Q&A bank 1A.23

Discussion in 'CT7' started by salonijain, Sep 14, 2014.

  1. salonijain

    salonijain Member

    it is said that to the left of Q1 the lost marginal revenue is less than the saved marginal cost, so profits are higher to the left of Q1
    something similar to this is also given for Q2
    what does it exactly mean?
    i was unable to interpret these two statements...please explain it:D
     
  2. Graham Aylott

    Graham Aylott Member

    Suppose we start at an output of Q1. If we reduce output by one unit, then as the marginal cost (MC) is greater than the marginal revenue (MR) to the left of Q1, the reduction in cost will be greater than the reduction in revenue. Consequently, profit must increase by an amount equal to the difference.

    For example, suppose that for the Q1-th unit of output, MC = 7 and MR = 5. Then if we produce one less unit, costs would fall by 7 whilst revenue would fall by only 5, So, profit would increase by 2.

    Between Q1 and Q2, MR > MC, so increasing output will increase profit.

    Beyond Q2, MC is greater than MR, so increasing output will reduce profit.

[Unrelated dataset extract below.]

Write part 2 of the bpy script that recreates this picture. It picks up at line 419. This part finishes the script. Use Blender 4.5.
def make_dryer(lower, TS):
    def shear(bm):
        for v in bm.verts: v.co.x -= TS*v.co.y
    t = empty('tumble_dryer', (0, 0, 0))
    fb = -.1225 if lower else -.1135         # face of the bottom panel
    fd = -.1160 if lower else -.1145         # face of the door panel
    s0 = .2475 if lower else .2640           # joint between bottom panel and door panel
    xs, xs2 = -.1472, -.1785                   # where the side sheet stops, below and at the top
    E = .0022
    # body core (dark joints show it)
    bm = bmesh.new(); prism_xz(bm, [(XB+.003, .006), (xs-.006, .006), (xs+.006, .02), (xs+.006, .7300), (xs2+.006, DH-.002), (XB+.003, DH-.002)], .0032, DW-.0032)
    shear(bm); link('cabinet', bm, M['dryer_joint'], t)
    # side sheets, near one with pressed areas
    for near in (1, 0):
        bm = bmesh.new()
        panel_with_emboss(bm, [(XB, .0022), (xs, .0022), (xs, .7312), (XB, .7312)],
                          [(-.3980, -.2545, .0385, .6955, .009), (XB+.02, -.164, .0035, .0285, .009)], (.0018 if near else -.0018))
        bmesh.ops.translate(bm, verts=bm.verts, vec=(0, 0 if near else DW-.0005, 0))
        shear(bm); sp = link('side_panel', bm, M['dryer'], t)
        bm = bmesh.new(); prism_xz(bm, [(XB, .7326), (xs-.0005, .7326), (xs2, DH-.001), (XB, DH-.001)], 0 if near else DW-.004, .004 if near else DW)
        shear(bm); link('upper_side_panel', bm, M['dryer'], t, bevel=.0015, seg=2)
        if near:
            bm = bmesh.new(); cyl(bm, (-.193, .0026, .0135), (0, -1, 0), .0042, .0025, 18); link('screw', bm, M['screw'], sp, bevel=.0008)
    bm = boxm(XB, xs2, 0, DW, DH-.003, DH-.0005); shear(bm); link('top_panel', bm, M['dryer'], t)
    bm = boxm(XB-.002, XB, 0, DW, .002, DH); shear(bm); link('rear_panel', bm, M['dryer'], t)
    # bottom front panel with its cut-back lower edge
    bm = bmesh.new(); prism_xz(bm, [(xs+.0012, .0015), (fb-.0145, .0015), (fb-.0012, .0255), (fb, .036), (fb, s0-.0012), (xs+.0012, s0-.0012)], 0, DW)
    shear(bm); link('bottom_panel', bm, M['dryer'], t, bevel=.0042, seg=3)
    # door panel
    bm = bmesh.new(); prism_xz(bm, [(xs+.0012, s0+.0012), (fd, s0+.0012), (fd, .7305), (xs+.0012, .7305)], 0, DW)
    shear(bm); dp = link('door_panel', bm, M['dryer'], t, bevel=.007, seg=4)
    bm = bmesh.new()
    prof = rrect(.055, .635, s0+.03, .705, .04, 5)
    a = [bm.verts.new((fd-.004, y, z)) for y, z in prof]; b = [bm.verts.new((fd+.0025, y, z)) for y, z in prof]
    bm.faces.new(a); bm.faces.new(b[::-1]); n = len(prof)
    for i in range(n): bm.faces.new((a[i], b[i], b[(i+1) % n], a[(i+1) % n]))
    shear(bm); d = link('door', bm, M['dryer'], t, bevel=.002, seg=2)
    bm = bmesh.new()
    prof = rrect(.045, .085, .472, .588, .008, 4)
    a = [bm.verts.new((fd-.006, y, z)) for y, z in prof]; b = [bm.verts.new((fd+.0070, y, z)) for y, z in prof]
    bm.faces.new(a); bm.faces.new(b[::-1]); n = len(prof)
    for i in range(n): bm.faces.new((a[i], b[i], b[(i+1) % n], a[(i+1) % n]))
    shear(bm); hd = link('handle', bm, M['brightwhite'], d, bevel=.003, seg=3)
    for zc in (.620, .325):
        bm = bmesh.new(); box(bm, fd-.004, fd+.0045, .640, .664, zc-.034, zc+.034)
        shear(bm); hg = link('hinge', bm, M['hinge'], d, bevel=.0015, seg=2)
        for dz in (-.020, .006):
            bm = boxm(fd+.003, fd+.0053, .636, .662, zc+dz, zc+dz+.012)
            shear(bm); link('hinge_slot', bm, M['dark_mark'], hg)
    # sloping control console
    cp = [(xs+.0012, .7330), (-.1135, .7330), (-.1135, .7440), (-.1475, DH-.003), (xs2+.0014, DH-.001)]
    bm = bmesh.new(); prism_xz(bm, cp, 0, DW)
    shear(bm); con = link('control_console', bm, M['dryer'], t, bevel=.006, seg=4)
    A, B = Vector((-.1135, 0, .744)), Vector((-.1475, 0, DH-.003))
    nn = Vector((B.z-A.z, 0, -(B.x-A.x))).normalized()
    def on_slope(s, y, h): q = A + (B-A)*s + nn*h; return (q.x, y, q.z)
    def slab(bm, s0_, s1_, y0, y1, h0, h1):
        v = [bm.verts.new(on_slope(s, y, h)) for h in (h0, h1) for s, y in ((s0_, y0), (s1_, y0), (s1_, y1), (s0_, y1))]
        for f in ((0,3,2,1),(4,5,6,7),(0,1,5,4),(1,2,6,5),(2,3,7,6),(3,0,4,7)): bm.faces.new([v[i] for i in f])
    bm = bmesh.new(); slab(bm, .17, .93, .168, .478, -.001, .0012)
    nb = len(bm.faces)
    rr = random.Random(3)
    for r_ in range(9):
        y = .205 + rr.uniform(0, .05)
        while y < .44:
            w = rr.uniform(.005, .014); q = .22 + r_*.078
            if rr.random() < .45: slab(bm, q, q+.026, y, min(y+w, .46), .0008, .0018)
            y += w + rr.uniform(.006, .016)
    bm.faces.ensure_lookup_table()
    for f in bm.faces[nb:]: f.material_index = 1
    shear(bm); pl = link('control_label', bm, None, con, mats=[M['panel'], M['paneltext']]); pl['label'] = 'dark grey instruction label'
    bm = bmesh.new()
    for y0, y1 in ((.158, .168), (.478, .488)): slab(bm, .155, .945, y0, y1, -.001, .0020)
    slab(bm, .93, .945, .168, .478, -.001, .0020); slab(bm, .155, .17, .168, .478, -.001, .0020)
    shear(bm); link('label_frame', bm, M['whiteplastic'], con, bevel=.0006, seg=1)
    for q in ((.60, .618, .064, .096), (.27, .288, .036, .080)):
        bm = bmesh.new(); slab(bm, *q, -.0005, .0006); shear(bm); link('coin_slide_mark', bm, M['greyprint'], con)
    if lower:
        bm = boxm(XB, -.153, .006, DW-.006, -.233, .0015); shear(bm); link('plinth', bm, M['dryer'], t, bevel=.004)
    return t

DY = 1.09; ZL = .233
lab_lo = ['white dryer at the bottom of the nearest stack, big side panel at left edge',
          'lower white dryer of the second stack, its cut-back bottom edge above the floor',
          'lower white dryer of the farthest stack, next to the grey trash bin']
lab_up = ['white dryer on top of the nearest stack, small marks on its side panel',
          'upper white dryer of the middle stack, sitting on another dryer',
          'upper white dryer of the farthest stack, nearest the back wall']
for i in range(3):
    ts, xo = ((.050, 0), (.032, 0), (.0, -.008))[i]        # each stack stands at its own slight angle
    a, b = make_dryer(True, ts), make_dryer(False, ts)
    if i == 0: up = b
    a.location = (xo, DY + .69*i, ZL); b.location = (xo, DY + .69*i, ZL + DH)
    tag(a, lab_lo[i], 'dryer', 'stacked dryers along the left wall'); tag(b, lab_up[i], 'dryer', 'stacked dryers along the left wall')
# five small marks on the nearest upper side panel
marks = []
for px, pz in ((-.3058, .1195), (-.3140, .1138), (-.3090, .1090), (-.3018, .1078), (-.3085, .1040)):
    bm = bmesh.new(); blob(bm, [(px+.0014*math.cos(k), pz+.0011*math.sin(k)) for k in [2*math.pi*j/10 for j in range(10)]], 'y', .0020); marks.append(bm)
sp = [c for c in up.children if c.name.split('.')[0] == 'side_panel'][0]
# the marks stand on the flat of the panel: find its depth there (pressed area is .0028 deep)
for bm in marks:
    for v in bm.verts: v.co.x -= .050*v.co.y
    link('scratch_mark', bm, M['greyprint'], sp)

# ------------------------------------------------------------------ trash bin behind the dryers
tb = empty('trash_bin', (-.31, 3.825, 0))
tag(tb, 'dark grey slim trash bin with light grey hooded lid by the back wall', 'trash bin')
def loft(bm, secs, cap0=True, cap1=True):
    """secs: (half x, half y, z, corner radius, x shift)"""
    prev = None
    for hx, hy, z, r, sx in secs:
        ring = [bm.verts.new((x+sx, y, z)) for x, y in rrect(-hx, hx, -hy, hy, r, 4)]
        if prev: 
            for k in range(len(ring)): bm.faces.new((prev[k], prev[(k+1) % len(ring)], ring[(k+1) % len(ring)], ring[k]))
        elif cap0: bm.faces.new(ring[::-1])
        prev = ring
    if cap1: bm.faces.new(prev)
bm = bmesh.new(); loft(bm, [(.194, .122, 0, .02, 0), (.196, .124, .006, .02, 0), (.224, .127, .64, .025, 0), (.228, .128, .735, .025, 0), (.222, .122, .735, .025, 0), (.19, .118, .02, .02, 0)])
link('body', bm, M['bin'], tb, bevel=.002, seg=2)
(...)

    I hope this makes sense.

    Graham :)
     
  3. salonijain

    salonijain Member

    by moving one unit back costs increase by 7, how does it fall?
     
  4. Graham Aylott

    Graham Aylott Member

    If we increase output by one unit, then the total cost of production rises by the marginal cost of that unit.

    Likewise, if we reduce output by one unit, then the total cost of production will fall by the marginal cost of that unit.

    So, provided the marginal cost is greater than the marginal revenue, then reducing output by one unit will reduce costs by more than it reduces revenue, so leading to an increase in profit.